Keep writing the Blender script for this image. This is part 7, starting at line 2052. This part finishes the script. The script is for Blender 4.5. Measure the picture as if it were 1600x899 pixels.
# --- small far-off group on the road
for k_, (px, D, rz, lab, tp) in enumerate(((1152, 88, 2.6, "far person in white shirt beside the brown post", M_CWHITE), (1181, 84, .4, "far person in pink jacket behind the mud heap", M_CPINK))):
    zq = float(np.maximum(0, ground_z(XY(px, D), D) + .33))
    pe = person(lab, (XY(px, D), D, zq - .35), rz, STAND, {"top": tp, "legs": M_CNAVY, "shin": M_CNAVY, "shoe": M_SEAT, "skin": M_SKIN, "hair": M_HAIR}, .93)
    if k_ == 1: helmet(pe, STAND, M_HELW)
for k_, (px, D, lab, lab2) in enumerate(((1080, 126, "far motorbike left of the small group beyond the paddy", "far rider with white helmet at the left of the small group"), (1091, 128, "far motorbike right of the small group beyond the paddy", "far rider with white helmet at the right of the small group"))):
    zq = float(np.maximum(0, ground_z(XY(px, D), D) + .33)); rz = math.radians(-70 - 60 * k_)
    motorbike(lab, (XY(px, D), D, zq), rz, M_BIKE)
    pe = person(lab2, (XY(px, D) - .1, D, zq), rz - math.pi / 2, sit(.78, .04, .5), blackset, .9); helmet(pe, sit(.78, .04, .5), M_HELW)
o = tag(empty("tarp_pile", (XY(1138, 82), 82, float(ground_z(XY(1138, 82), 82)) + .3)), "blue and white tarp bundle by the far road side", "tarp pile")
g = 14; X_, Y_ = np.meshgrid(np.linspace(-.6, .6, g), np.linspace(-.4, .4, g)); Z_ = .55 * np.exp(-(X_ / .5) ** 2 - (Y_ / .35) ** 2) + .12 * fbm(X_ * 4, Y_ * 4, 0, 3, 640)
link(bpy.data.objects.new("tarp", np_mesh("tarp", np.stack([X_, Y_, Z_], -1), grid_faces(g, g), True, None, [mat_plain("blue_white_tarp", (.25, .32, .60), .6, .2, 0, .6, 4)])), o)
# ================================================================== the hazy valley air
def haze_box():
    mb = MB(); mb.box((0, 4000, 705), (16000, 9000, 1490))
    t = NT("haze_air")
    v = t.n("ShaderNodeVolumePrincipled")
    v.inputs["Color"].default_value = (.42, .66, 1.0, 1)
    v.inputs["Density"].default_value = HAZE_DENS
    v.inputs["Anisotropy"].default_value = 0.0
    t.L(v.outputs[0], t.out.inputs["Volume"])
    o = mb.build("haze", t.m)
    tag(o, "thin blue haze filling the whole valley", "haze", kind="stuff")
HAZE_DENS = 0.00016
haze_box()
+===+
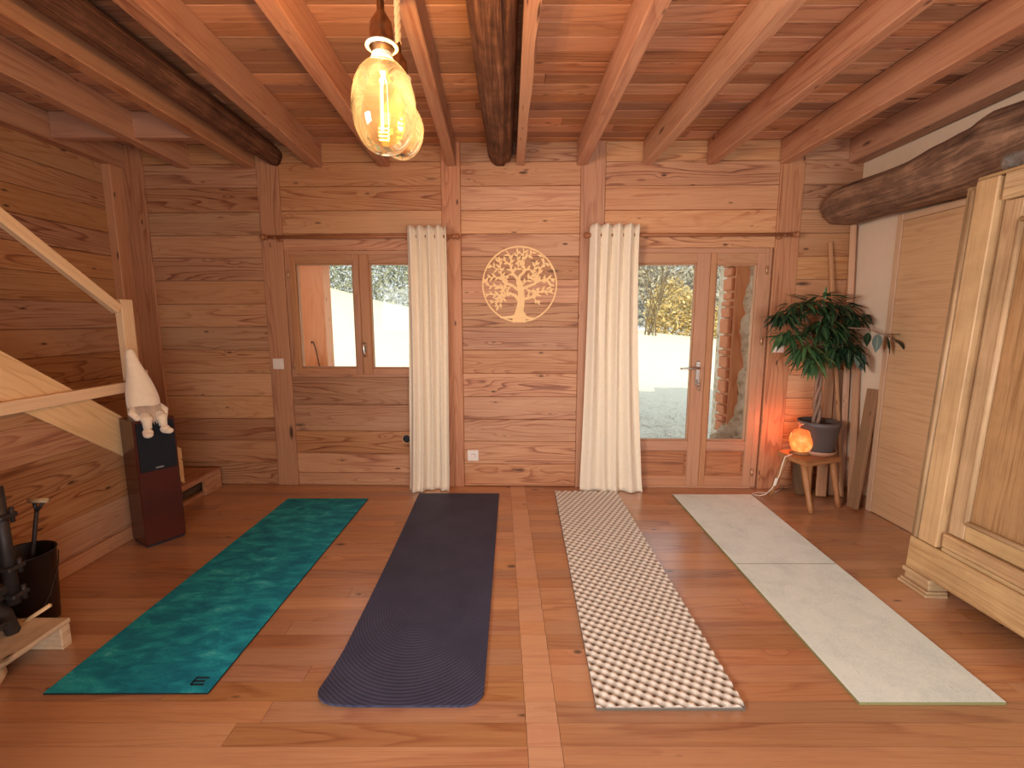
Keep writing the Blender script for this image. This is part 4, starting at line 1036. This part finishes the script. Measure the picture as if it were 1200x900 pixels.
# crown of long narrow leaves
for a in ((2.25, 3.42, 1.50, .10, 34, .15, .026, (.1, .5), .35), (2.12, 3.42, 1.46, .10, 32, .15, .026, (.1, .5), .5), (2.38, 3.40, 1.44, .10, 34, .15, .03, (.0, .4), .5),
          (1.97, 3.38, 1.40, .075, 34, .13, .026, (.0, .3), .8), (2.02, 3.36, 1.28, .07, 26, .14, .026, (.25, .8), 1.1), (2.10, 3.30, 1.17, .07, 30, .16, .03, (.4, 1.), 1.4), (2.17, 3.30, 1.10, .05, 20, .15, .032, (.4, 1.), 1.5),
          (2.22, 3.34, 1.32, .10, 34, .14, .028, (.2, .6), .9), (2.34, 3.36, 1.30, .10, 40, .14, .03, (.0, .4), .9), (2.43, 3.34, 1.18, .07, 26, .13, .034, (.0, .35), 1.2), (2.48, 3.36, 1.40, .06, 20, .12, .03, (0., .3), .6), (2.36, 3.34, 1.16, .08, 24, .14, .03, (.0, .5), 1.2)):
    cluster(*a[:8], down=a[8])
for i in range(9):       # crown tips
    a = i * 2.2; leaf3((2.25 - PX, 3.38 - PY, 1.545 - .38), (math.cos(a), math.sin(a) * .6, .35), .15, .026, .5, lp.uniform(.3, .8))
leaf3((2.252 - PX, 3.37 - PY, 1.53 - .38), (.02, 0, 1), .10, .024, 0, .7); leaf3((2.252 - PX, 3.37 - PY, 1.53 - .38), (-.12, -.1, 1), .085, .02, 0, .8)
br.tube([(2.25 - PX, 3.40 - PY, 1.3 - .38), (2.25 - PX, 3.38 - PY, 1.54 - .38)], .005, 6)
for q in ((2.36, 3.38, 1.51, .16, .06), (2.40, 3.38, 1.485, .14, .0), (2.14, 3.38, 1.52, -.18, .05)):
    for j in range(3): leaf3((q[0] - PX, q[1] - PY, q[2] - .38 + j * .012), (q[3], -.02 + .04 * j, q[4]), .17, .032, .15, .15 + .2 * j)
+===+
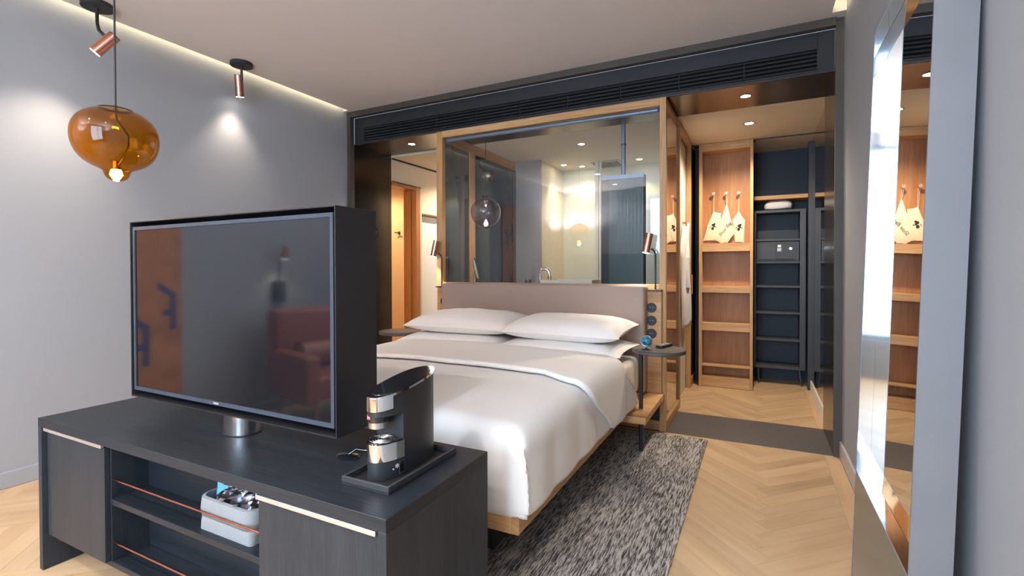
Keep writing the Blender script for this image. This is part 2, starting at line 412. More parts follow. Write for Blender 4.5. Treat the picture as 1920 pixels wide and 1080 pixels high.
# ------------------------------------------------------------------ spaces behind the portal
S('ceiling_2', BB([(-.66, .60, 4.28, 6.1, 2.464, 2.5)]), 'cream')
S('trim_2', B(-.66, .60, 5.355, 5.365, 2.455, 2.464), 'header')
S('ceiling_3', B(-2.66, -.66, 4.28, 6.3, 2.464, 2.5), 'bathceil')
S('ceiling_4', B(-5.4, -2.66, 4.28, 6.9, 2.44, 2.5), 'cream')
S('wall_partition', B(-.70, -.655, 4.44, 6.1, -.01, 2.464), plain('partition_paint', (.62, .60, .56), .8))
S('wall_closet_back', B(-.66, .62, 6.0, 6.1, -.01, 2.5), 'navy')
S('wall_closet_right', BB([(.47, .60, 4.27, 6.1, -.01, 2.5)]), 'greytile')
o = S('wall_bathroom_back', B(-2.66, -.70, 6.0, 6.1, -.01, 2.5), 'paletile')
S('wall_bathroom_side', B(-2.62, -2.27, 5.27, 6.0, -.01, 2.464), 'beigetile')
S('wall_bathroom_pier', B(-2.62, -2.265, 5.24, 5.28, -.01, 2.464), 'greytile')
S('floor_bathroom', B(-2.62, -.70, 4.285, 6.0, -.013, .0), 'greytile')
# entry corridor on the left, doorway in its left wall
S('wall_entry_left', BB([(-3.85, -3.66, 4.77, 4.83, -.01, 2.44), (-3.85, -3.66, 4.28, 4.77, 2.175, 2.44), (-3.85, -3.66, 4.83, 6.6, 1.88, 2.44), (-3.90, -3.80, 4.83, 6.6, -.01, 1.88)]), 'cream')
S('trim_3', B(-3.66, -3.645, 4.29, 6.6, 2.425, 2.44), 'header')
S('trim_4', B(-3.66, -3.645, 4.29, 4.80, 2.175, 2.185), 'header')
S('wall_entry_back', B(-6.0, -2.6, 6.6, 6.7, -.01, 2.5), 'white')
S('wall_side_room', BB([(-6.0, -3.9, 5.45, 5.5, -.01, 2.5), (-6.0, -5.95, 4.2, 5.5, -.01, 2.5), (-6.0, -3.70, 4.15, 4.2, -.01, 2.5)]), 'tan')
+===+
This exercise asks for the lines from the line with "were 1200x900 pixels." to the line with "for j in range(3): leaf3((q[0]", both lines included, set down exactly and with nothing else.

Keep writing the Blender script for this image. This is part 4, starting at line 1036. This part finishes the script. Measure the picture as if it were 1200x900 pixels.
# crown of long narrow leaves
for a in ((2.25, 3.42, 1.50, .10, 34, .15, .026, (.1, .5), .35), (2.12, 3.42, 1.46, .10, 32, .15, .026, (.1, .5), .5), (2.38, 3.40, 1.44, .10, 34, .15, .03, (.0, .4), .5),
          (1.97, 3.38, 1.40, .075, 34, .13, .026, (.0, .3), .8), (2.02, 3.36, 1.28, .07, 26, .14, .026, (.25, .8), 1.1), (2.10, 3.30, 1.17, .07, 30, .16, .03, (.4, 1.), 1.4), (2.17, 3.30, 1.10, .05, 20, .15, .032, (.4, 1.), 1.5),
          (2.22, 3.34, 1.32, .10, 34, .14, .028, (.2, .6), .9), (2.34, 3.36, 1.30, .10, 40, .14, .03, (.0, .4), .9), (2.43, 3.34, 1.18, .07, 26, .13, .034, (.0, .35), 1.2), (2.48, 3.36, 1.40, .06, 20, .12, .03, (0., .3), .6), (2.36, 3.34, 1.16, .08, 24, .14, .03, (.0, .5), 1.2)):
    cluster(*a[:8], down=a[8])
for i in range(9):       # crown tips
    a = i * 2.2; leaf3((2.25 - PX, 3.38 - PY, 1.545 - .38), (math.cos(a), math.sin(a) * .6, .35), .15, .026, .5, lp.uniform(.3, .8))
leaf3((2.252 - PX, 3.37 - PY, 1.53 - .38), (.02, 0, 1), .10, .024, 0, .7); leaf3((2.252 - PX, 3.37 - PY, 1.53 - .38), (-.12, -.1, 1), .085, .02, 0, .8)
br.tube([(2.25 - PX, 3.40 - PY, 1.3 - .38), (2.25 - PX, 3.38 - PY, 1.54 - .38)], .005, 6)
for q in ((2.36, 3.38, 1.51, .16, .06), (2.40, 3.38, 1.485, .14, .0), (2.14, 3.38, 1.52, -.18, .05)):
    for j in range(3): leaf3((q[0] - PX, q[1] - PY, q[2] - .38 + j * .012), (q[3], -.02 + .04 * j, q[4]), .17, .032, .15, .15 + .2 * j)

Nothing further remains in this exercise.